Quando a agricultura de precisão começou a gerar os primeiros dados nas lavouras brasileiras, no começo dos anos 2000, as decisões eram tomadas em ambiente off-line. As informações sobre a variabilidade das áreas agrícolas continuam sendo a base para prever correções assertivas do solo. A diferença é que as análises hoje se conectam com plataformas que vão de aplicativos de celular a softwares mais complexos — na era onde o digital impera.
— A agricultura digital, ainda em estágio inicial de disseminação no país, trouxe mais ferramentas para considerar a variabilidade das áreas agrícolas — explica Márcio Albuquerque, presidente da Comissão Brasileira de Agricultura de Precisão do Ministério da Agricultura.
Também chamada de Agricultura 4.0, a transformação no campo nada mais é do que a digitalização de todo o conhecimento produzido por análises de solo, máquinas, equipamentos e sensores, explica o dirigente:
— Essas novas tecnologias estão aí justamente para coletar, organizar e interpretar esses dados.
Com ajuda de ferramentas digitais, produtores conseguem acompanhar as operações nas lavouras em tempo real, além de gerenciar custos e investimentos na propriedade.
— As novas plataformas e o processamento de informações na nuvem estão permitindo uma gestão com controle muito rígido de entradas e saídas e de medição da eficiência dos processos que até então não se tinha ideia — explica Telmo Amado, professor da Universidade Federal de Santa Maria (UFSM).
Na propriedade da família Carmo, em Pontão, no norte do Rio Grande do Sul, a agricultura de precisão foi introduzida em 100% da área de 650 hectares na safra 2009/2010. Os primeiros resultados da correção de solo começaram a ser colhidos quatro anos depois – quando Diones Carmo, 52 anos, e o filho Diones Carmo Júnior, 28 anos, sentiram a necessidade de buscar outras ferramentas para continuar aumentando a produtividade dos grãos. Uma delas foi o plantio de milho e de soja à taxa variável de semente por talhão.
— A complexidade dos dados foi aumentando com informações de solo, de taxa de plantas. Passamos então a usar um software de gestão para ajudar na tomada de decisão e no controle de custos para avaliar o retorno dos investimentos — conta Júnior, formado em Agronomia.
Com o software de gestão há três anos, e agricultura de precisão há quase uma década, a produtividade média das lavouras de soja saltou de 55 sacas para 80 sacas por hectare — crescimento de 45%. No Estado, a média da última safra foi de 53 sacas por hectare.

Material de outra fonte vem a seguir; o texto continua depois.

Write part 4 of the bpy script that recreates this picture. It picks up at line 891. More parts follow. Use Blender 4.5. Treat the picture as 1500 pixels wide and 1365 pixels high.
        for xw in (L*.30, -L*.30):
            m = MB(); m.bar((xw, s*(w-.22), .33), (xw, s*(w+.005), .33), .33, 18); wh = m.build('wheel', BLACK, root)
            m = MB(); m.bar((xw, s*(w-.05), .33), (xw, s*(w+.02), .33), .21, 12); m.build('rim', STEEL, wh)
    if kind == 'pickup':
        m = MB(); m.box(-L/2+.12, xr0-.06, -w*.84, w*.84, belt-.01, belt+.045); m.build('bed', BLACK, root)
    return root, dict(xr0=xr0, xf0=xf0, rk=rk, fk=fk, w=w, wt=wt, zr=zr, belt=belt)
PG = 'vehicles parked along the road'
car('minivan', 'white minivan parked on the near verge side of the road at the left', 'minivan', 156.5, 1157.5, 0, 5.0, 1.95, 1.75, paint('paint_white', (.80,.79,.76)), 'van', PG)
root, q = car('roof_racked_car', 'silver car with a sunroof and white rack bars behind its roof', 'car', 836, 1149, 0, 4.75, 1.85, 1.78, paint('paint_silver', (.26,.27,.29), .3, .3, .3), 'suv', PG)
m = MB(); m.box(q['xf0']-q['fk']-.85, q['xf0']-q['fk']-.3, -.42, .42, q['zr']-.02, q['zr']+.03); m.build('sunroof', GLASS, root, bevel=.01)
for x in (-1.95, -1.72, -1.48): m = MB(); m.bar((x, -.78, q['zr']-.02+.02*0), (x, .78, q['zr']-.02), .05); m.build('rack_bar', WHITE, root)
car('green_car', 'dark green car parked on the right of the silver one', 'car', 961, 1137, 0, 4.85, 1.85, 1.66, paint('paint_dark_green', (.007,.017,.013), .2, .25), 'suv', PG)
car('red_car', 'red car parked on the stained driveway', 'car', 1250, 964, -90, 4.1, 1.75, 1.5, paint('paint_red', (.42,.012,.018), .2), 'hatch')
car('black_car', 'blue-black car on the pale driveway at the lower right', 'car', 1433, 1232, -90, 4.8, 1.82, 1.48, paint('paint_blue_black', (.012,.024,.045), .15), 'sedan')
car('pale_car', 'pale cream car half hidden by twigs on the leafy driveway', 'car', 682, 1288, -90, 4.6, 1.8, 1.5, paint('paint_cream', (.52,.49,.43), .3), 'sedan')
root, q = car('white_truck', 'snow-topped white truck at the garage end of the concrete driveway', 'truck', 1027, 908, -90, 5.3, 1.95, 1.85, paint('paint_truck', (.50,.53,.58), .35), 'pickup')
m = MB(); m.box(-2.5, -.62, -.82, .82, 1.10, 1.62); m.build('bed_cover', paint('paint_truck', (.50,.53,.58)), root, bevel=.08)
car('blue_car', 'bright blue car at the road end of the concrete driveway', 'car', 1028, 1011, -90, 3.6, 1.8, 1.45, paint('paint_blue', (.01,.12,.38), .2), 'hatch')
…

No milho, o produtor aumentou 25% o rendimento, passando de 160 sacas por hectare para 200 sacas. A média estadual do último ciclo foi de 125 sacas.
— A gestão também precisa ser digital. Estamos entrando em um período de rastreabilidade para ter domínio de todas as operações, do plantio à colheita — detalha Júnior, que no inverno cultiva trigo e aveia branca e preta.
Para isso, a família Carmo eliminou quase a totalidade de planilhas em papel e em Excel. A propriedade ainda não conseguiu ser 100% digital por problemas de conectividade, de máquinas que não conversam entre si à deficiência do sinal de internet. Sem conexão, as estatísticas geradas por equipamentos são salvos de forma off-line. De um pen drive, após o término das operações, as informações são jogadas na nuvem.
— Esse delay nos impede de gerar relatórios e agir em tempo real. As tecnologias agrícolas avançam, mas a infraestrutura no Brasil não acompanha — lamenta o produtor.
Com uma ferramenta digital para reunir todos os dados gerados na lavoura de 500 hectares em Chapada, no norte do Estado, a produtora e agrônoma Luciane Rheinheimer, 47 anos, está organizando as informações do rendimento da produção à gestão. Ao lado da irmã, a administradora Lucimara Rheinheimer, 44 anos, está formando um banco de conhecimento para possibilitar investimentos assertivos na propriedade.
— Hoje o nosso maior desafio é alimentar essa plataforma com uma imensidão de dados. É um processo trabalhoso, de muita dedicação — afirma Luciane.
Há nove anos, as irmãs vêm investindo em fertilidade do solo com a agricultura de precisão e na profissionalização dos processos. Nos últimos cinco anos, a produtividade média da soja aumentou 35%.
— Isso é decorrente dos investimentos em fertilidade, manejo e genética. Isso tudo nos ajuda a tomar decisões direcionadas aos gargalos da propriedade — detalha a produtora.
As irmãs assumiram o negócio após a morte precoce do pai, há 18 anos. Na época, no começo dos anos 2000, a fazenda tinha apenas dois anos.
— Quando assumimos, tivemos um ano de safra normal e depois sucessivas estiagens, entre as quais a pior da história, em 2005. Isso nos fortaleceu e nos ajudou a ter cuidado com os investimentos, especialmente os imobilizados — lembra Luciane.